START Task material
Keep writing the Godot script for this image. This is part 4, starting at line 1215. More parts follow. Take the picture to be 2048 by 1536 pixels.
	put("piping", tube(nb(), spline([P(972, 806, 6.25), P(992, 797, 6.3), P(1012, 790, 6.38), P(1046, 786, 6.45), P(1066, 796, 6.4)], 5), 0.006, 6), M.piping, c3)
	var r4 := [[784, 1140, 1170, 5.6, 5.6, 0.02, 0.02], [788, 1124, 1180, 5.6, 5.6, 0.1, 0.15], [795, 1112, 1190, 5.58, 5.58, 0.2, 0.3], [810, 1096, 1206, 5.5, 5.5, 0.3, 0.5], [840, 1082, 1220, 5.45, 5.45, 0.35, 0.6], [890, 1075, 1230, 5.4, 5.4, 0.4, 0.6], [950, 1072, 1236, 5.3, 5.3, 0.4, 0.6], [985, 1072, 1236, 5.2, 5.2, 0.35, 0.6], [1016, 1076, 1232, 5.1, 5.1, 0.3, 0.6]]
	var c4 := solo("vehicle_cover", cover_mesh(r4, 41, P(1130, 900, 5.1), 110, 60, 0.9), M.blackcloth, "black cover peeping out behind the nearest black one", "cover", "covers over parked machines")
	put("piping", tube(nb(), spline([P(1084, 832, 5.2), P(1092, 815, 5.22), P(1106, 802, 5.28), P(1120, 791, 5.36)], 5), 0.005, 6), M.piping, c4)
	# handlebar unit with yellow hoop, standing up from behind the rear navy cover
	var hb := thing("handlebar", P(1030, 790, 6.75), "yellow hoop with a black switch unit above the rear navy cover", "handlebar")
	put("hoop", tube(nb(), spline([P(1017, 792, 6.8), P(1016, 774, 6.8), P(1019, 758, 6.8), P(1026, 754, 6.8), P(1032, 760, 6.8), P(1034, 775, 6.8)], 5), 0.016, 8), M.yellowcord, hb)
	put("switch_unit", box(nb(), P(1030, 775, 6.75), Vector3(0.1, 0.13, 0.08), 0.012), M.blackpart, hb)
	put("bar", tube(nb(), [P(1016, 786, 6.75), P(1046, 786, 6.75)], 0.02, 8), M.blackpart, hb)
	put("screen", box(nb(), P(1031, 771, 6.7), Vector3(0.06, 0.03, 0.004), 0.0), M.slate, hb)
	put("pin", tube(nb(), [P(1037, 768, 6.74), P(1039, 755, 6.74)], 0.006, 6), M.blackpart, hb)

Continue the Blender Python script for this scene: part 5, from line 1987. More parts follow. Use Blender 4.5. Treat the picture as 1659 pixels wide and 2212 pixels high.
END Task material
• _Directions for this task_
Without changing a word, restate the whole listing.

• _The solution_
Keep writing the Godot script for this image. This is part 4, starting at line 1215. More parts follow. Take the picture to be 2048 by 1536 pixels.
	put("piping", tube(nb(), spline([P(972, 806, 6.25), P(992, 797, 6.3), P(1012, 790, 6.38), P(1046, 786, 6.45), P(1066, 796, 6.4)], 5), 0.006, 6), M.piping, c3)
	var r4 := [[784, 1140, 1170, 5.6, 5.6, 0.02, 0.02], [788, 1124, 1180, 5.6, 5.6, 0.1, 0.15], [795, 1112, 1190, 5.58, 5.58, 0.2, 0.3], [810, 1096, 1206, 5.5, 5.5, 0.3, 0.5], [840, 1082, 1220, 5.45, 5.45, 0.35, 0.6], [890, 1075, 1230, 5.4, 5.4, 0.4, 0.6], [950, 1072, 1236, 5.3, 5.3, 0.4, 0.6], [985, 1072, 1236, 5.2, 5.2, 0.35, 0.6], [1016, 1076, 1232, 5.1, 5.1, 0.3, 0.6]]
	var c4 := solo("vehicle_cover", cover_mesh(r4, 41, P(1130, 900, 5.1), 110, 60, 0.9), M.blackcloth, "black cover peeping out behind the nearest black one", "cover", "covers over parked machines")
	put("piping", tube(nb(), spline([P(1084, 832, 5.2), P(1092, 815, 5.22), P(1106, 802, 5.28), P(1120, 791, 5.36)], 5), 0.005, 6), M.piping, c4)
	# handlebar unit with yellow hoop, standing up from behind the rear navy cover
	var hb := thing("handlebar", P(1030, 790, 6.75), "yellow hoop with a black switch unit above the rear navy cover", "handlebar")
	put("hoop", tube(nb(), spline([P(1017, 792, 6.8), P(1016, 774, 6.8), P(1019, 758, 6.8), P(1026, 754, 6.8), P(1032, 760, 6.8), P(1034, 775, 6.8)], 5), 0.016, 8), M.yellowcord, hb)
	put("switch_unit", box(nb(), P(1030, 775, 6.75), Vector3(0.1, 0.13, 0.08), 0.012), M.blackpart, hb)
	put("bar", tube(nb(), [P(1016, 786, 6.75), P(1046, 786, 6.75)], 0.02, 8), M.blackpart, hb)
	put("screen", box(nb(), P(1031, 771, 6.7), Vector3(0.06, 0.03, 0.004), 0.0), M.slate, hb)
	put("pin", tube(nb(), [P(1037, 768, 6.74), P(1039, 755, 6.74)], 0.006, 6), M.blackpart, hb)

Continue the Blender Python script for this scene: part 5, from line 1987. More parts follow. Use Blender 4.5. Treat the picture as 1659 pixels wide and 2212 pixels high.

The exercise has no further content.